## START

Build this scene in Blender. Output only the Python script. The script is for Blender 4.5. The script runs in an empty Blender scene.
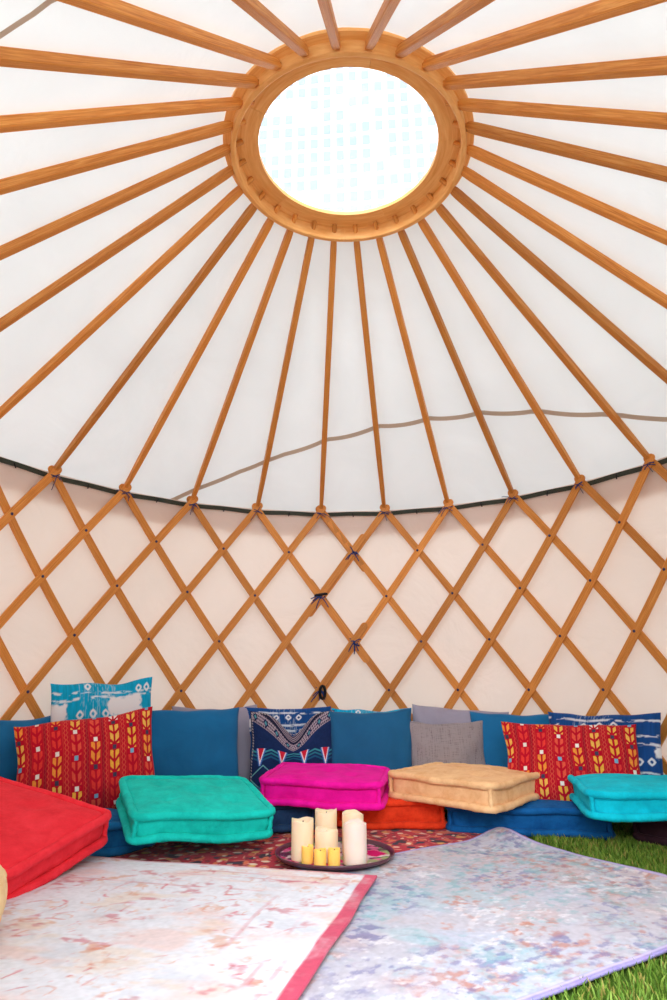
import bpy, bmesh, math, random
import numpy as np
from math import sin, cos, pi, sqrt, atan2, radians
from mathutils import Vector, Matrix, Euler, noise as mnoise

random.seed(7); rng = np.random.default_rng(11)
SC = bpy.context.scene
COL = SC.collection

# ------------------------------------------------------------------ sizes
R = 1.8                      # radius of the lattice wall
CZ = 0.61                    # eye height
CAM = np.array([-0.0254, -2.1215, CZ])
FPX, PITCH, YAW, ROLL = 632.9, 0.2888, 0.0027, -0.0033
TIPZ = 1.701                 # where two laths cross at the wall top
DR = 0.2758                  # height between lattice rows
PH, RPH = -0.0546, -0.1191   # bearing of the centre pole at wall and ring
DTH = 2 * pi / 28
def WB(c): return -0.0527 + .2257 * c - .00056 * c * c   # bearing of wall tip c; the lattice is opened a little unevenly
RINGC = (0.046, 0.0)
RH, RO, RI = 0.484, 0.516, 0.373
ZHOOP, ZRIM, ZPEG = 2.697, 2.752, 2.724

# camera axes, used to turn a photo bearing into a spot on a vertical plane Y
_F = np.array([sin(YAW) * cos(PITCH), cos(YAW) * cos(PITCH), sin(PITCH)])
_r = np.array([cos(YAW), -sin(YAW), 0.0]); _u = np.cross(_r, _F)
_R = _r * cos(ROLL) + _u * sin(ROLL); _U = _u * cos(ROLL) - _r * sin(ROLL)

def at(px, py, Y):
    d = _F + _R * (px - 333.5) / FPX - _U * (py - 500) / FPX
    return Vector(CAM + d * ((Y - CAM[1]) / d[1]))

# ------------------------------------------------------------------ objects
def tag(o, label=None, cat=None, group=None, kind=None):
    if label: o['label'] = label
    if cat: o['category'] = cat
    if group: o['group'] = group
    if kind: o['kind'] = kind
    return o

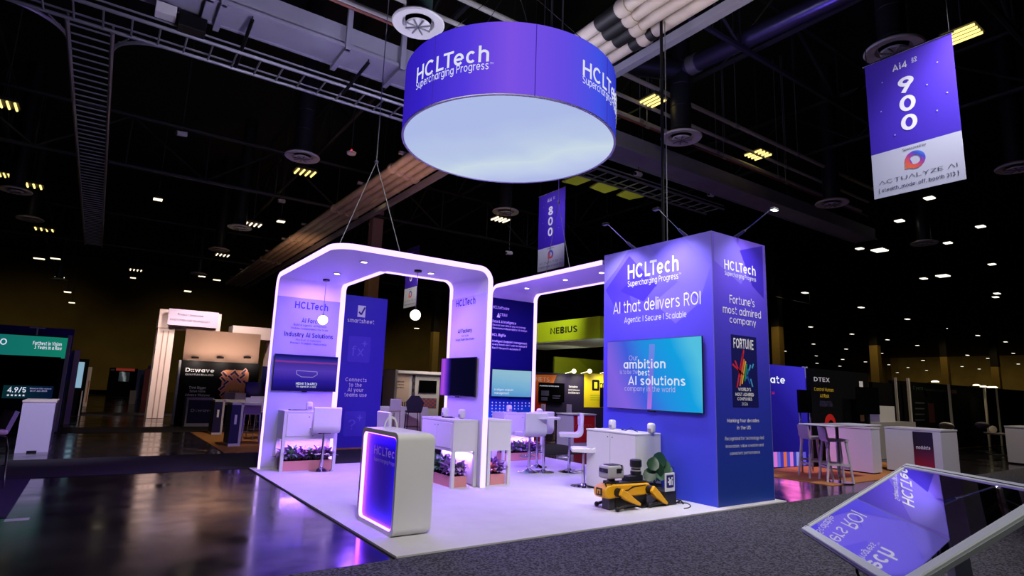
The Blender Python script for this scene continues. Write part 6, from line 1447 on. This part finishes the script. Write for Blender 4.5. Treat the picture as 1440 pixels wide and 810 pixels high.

## END

**WHAT IS EXPECTED**
With all pictures left out, please transcribe exactly the lines from the start of the material through the line with "return Vector(CAM +".

**EXPECTED ANSWER**
Build this scene in Blender. Output only the Python script. The script is for Blender 4.5. The script runs in an empty Blender scene.
import bpy, bmesh, math, random
import numpy as np
from math import sin, cos, pi, sqrt, atan2, radians
from mathutils import Vector, Matrix, Euler, noise as mnoise

random.seed(7); rng = np.random.default_rng(11)
SC = bpy.context.scene
COL = SC.collection

# ------------------------------------------------------------------ sizes
R = 1.8                      # radius of the lattice wall
CZ = 0.61                    # eye height
CAM = np.array([-0.0254, -2.1215, CZ])
FPX, PITCH, YAW, ROLL = 632.9, 0.2888, 0.0027, -0.0033
TIPZ = 1.701                 # where two laths cross at the wall top
DR = 0.2758                  # height between lattice rows
PH, RPH = -0.0546, -0.1191   # bearing of the centre pole at wall and ring
DTH = 2 * pi / 28
def WB(c): return -0.0527 + .2257 * c - .00056 * c * c   # bearing of wall tip c; the lattice is opened a little unevenly
RINGC = (0.046, 0.0)
RH, RO, RI = 0.484, 0.516, 0.373
ZHOOP, ZRIM, ZPEG = 2.697, 2.752, 2.724

# camera axes, used to turn a photo bearing into a spot on a vertical plane Y
_F = np.array([sin(YAW) * cos(PITCH), cos(YAW) * cos(PITCH), sin(PITCH)])
_r = np.array([cos(YAW), -sin(YAW), 0.0]); _u = np.cross(_r, _F)
_R = _r * cos(ROLL) + _u * sin(ROLL); _U = _u * cos(ROLL) - _r * sin(ROLL)

def at(px, py, Y):
    d = _F + _R * (px - 333.5) / FPX - _U * (py - 500) / FPX
    return Vector(CAM + d * ((Y - CAM[1]) / d[1]))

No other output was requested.